In 2007 and 2011 the DUP was able to play the “vote DUP to stop Martin McGuinness being First Minister” card, but that won’t be as easy this time. Partly because there is so little evidence to suggest that Sinn Fein is on an electoral roll, but mostly because it is very difficult to play that card against a background where the DUP and Sinn Fein negotiated and took joint responsibility for the Fresh Start agreement.

In other words, she has to play a more subtle hand; persuade unionists to accept that a DUP/Sinn Fein axis is preferable to any other combination. Trying to scare unionists into voting for the DUP isn’t going to work this time.

She not only has to convince unionists that she is a better option, she also has to explain why voting UUP or TUV would be against the best interests of unionism.

And that means a pretty brutal intra-unionist battle lies ahead. So brutal, in fact, that you can dismiss the prospect of some sort of last-gasp election pact between them.

The DUP hasn’t had to fight this sort of campaign before. Until 1998 it was the poor relation of the UUP. Between 2003 and 2015 it was the buoyant, confident, electorally successful alternative to “rollover unionism”. Yet, today, it has to explain why it seems so comfortable with Sinn Fein, even though very little ever seems to be done. It’s a difficult pitch for the party, particularly at a time when it has the UUP, TUV, PUP and Ukip all capable of snatching seats from it.

She also needs to put her own stamp on the DUP, if only to distance her from the Robinson identity. He controlled every single aspect of the DUP (and, as I wrote last year, he had already decided she was to be his successor), so she has to earn loyalty in her own right.

She has the opportunity next week of a reshuffle to replace herself as Finance Minister and to deal with the problem that three of the DUP’s ministers (Hamilton, Bell and McIllveen) are based in Strangford and that two of them are ex-UUP.

She’ll want to send a signal to the broader party and build a few bridges.

The other thing she’ll need to do is sort out the relationship with Sinn Fein. Even though Robinson and McGuinness have insisted that they had a good personal relationship, the general view was that the DUP/Sinn  Fein relationship was fractious and destructive.

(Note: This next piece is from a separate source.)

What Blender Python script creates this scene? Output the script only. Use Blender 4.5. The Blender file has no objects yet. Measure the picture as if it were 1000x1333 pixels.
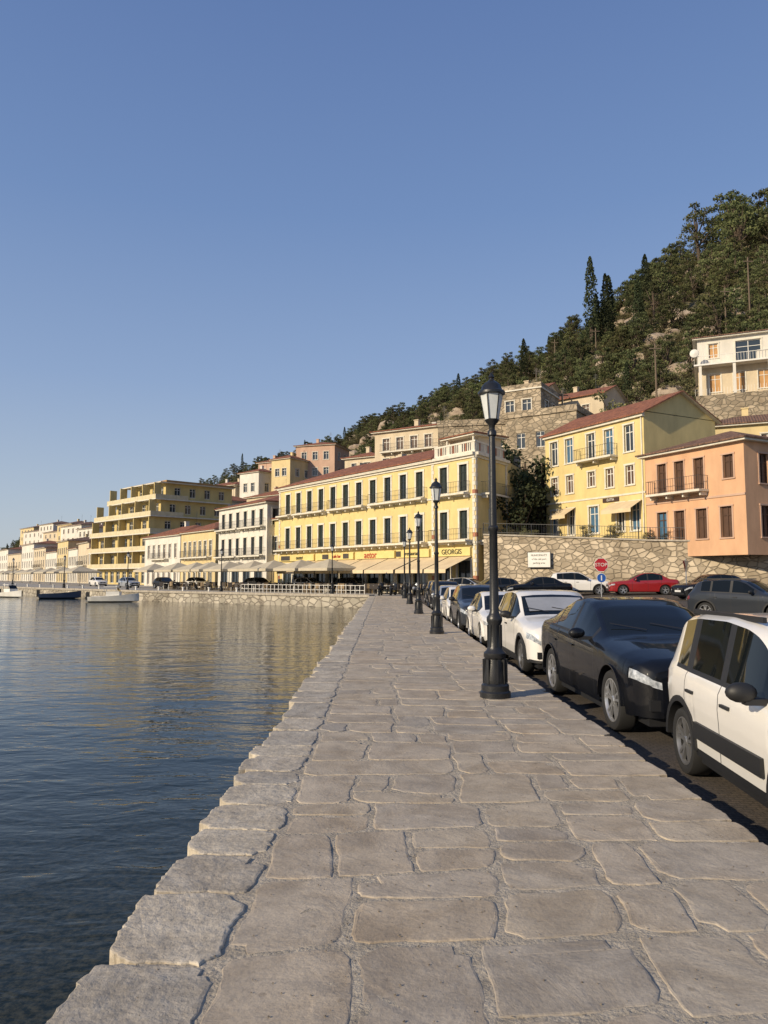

She needs to construct a mutually agreed strategy with Sinn Fein for ending that fractiousness and ensuring that they can deliver policy together.

And she needs to bear in mind that it may not be McGuinness she is dealing with.

He has been deputy to both Ian Paisley and Robinson since 2007, and it can’t be taken for granted that he fancies another four years as deputy to someone else.

Sinn Fein are masters of surprise. It likes to stir the pot and catch other people off guard. So I wouldn’t be all that surprised if, at some point after the elections (the Republic’s one is due around the same time), it decided to replace McGuinness. The DUP has taken a calculated gamble with Foster. It sees her as an answer to the “Peter problem” (similar to the UUP’s “Trimble problem” in 2003) and as someone who can win over potential UUP voters and undermine Nesbitt.

It also sees her as someone who can attract the stay-at-home pro-Union female vote, particularly young professionals.

More importantly, it sees her as someone who can construct the sort of relationship with Sinn Fein that will make business easier and allow policies to be delivered.

This is the DUP’s most important poll since November 2003, the contest in which Foster was first elected as an MLA – albeit for the Ulster Unionists.